Vray Fresnel - Physically correct?


#1

Hello everyone,

My question is regarding the fresnel option in Vray. I am all about being physically accurate, linear workflow and getting it as close to real life before breaking rules.

In regards to Fresnel, if I enable the option, is this how Fresnel should be used to be accurate. Just clicked on and that is it?
The option that says “Lock Fresnel IOR to Refraction IOR”. If I unclick that and play with the Fresnel IOR, is that unrealistic? I thought in real life, things would have different fresnel values technically.

If this is the case, can someone also provide more info, is parquet flooring like 1.3 for Fresnel IOR for example?

Thank you


#2

http://www.robinwood.com/Catalog/Technical/Gen3DTuts/Gen3DPages/RefractionIndexList.html

Vray’s default 1.6 IOR is similar to glass, at 1.52. I’m not sure why he put it at 1.6.

“Lock Fresnel IOR to Refraction IOR”
Unlocking this is ‘unrealistic’. Water, glass etc. has the same IOR whether it’s reflection or refraction. But beauty trumps realism in this business, and scenes aren’t always perfect - so they added some flexibilty.


#3

Thanks for the answer. Yep, absolutely beauty over realism.

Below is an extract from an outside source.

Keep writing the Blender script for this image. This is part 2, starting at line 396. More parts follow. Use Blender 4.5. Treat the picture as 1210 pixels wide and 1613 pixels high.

I just wanted to understand the physically correct settings prior to actually bending the rules.

My next question, if I was creating a metal material, why would that have an IOR value? After all there is no refraction isn’t it?

So as such, my result for all my materials with fresnel if I wanted to follow default, resulted in everything being 1.6.

So actually, do you guys change the IOR even if its a not refractive surface to get the fresnel to work accurately?


#4

If I unclick that and play with the Fresnel IOR, is that unrealistic? I thought in real life, things would have different fresnel values technically.

This is true, rubber, water, metal all different - but as far the exact value goes, you will never get truly physically accurate results as a lot of the time it’s not a linear thing we’re talking about.

Usually for materials I use anywhere in between 1.3-1.6 and for metals I turn off IOR. Some say to use incredibly high IOR values for reflective metal but it’s basically the same as turning it off.

I wouldn’t get too carried away with this, all render engines cheat anyway, even sometimes ones that claim to be unbiased employ a few tricks that are not exactly physically accurate.

In my experience, it’s the reference pictures that matter most - if my material looks like metal in the reference picture…great! It’s accurate enough for me and my clients!


#5

With metals we apply something called “Complex index of refraction”. I don’t think vrays IOR is physically correct though, it just tries to emulate the look of complex IOR.

Yes. With metals I usually end up with a IOR value somewhere between 3 and 10, depending on the look I’m after.

EDIT: Of course, as stated earlier, the only thing that counts is if it looks good. This is just my own workflow.


#6

Have you looked at this blog? Really good information:

Custom Fresnel Curves in Maya:

Part 1 - http://therenderblog.com/custom-fresnel-curves-in-maya/

Part 2 - http://therenderblog.com/custom-fresnel-curves-in-maya-part-2/


#7

I’ve been trying to figure this out too. IOR is basically how much faster light goes through a vacuum, than the particular element - so light goes through a vacuum about 1.5 times faster than through glass, or something like that. So does light travel 8 times slower through metallic crystals than through a vacuum? The highest one I see for metals is less than 3. But there’s no way to get a brushed aluminum look with that value.

Since it’s the literal value of that element, it doesn’t change just because its size or shape does. Meaning the IOR of glass doesn’t change when the glass is frosted.

It seems to me that we’re missing a feature - maybe glossy reflections need a ‘roughness’ attribute just like diffuse has? I’d assume that the roughness of frosted glass would be caused by the same thing as rough diffuse material; scratches and imputities at microscopic level, diffusing light more at glancing angles than at perpendicular ones, because they’re closer together in perspective - ?

Or maybe that’s uber-nitpicking and we should just keep using whatever higher IOR looks the way we want :cool: There’s no single roughness for any material, we can set it where we want.

It would be nice to know if roughness has a similar curve or not though.